Attending my first Google I/O Extended: Pittsburgh

Today, I finally entered Google Pittsburgh’s office in Bakery Square as a visitor for the first time, thanks to being told by a friend about an event called “Google I/O Extended: Pittsburgh”, which he sent me an invitation to. I decided to attend, out of curiosity.


Having never been inside Google Pittsburgh before, of course as soon as I arrived I joined a group of people for a tour led by Jen Crowley. Impressive space. Very clean. High-quality food available, and labeled in jars. Ha, it was mentioned that the chef is building a chicken coop.

There is a massage room, shower, meditation room, music room. They clearly want employees to feel “at home”.

The work space is “open plan”. I saw dogs running around.

I was surprised to see a lot of people wearing Google shirts. I guess there must be corporate pride here?


After the tour, I checked out the brunch they had for us. Fancy stuff. I socialized with other attendees I recognized from the local programming community, as well as other people I hadn’t seen in over a decade, like old CMU classmates of mine.


Andrew Moore gave a welcome speech. I hadn’t seen him in around 15 years, since I was in graduate school in computer science at CMU and he was a professor there, before Google existed at all. I was interested in what he had to say about what Google Pittsburgh was up to. He said Google Shopping will be big (I don’t think I’ve ever used it!).

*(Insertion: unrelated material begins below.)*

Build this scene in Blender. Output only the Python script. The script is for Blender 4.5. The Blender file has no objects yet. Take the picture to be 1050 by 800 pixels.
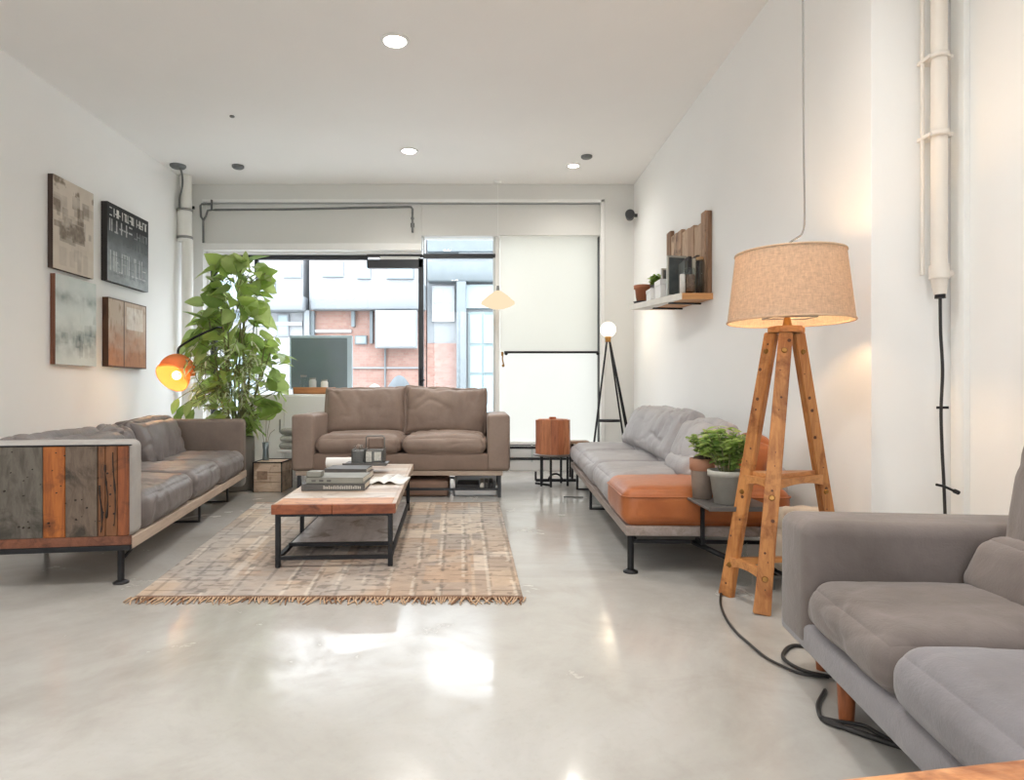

He also emphasized that Google Pittsburgh focuses on systems: monitoring and debugging all off Google’s infrastructure. They’re also working on NLP stuff and he said they have a need for people who understand the political and philosophical aspects of interpretation. They’re also interested in Agile and Scrum expertise for managing projects.

I noticed that there were around 120 people seated for his talk, and maybe 5 were female. I always find these lopsided ratios jarring, since where I work females actually outnumber males.

Keynote, live-streamed

The keynote went on and on. There was talk of Android, Jelly Bean, Google Play, and a lot of other stuff.

The freakiest thing to me was the demonstration of Glass. At first, it was entertaining to see the skydivers do their thing, but then when it came to someone monitoring and capturing a baby, all I could think of was “The Truman Show”. I do not want to live in a brave new world in which we are all wearing Glass.

Overall, nothing in the keynote actually interested me. I’m “behind” as far as tech culture is concerned, although three months ago I actually bought my first smartphone, an Android phone, purely because my old dumb phone died.

The Web Platforms Cutting Edge

It was very crowded, and the session was running late already, because of technical difficulties in the room we were in. We eventually switched rooms.

The presentation was about a “shadow DOM”.

I mentally checked out because the state of Web development saddens me. There has to be a better way.

Reception, beer tasting and food pairings

There was fancy food.

Live session: Production at Scale: Topics in Warehouse Scale Computing

It was already 4:30 PM by the time I finally got to attend a live session.

Todd Underwood emphasized the vastness of scale that creates unique challenges for Google that don’t exist elsewhere. Site reliability engineering (SRE) is tough. He talked about how even extremely rare events such as undetectable RAM errors have to be accounted for in fault tolerance. I came away with an appreciation for the magnitude of the task.

Live Session: Another Look at Scale: Designing Software to Fit its Dimensions

Joe McClain emphasized that decisions have to consider the business case, not just the technical case. Everything from developer scaling to code life span is monitored and analyzed.

Paul Irish on tooling

One thing lacking in Web development right now has been a standardized work flow. I see people doing a lot of ad hoc project setups, builds, etc., for managing HTML, CSS, and JavaScript. I was happy to see Paul Irish demonstrating the new tool Yeoman. It looked pretty promising.


It was definitely interesting to check out what Google’s been up to, and I appreciate the opportunity to take a look inside the Pittsburgh office, physically and technically.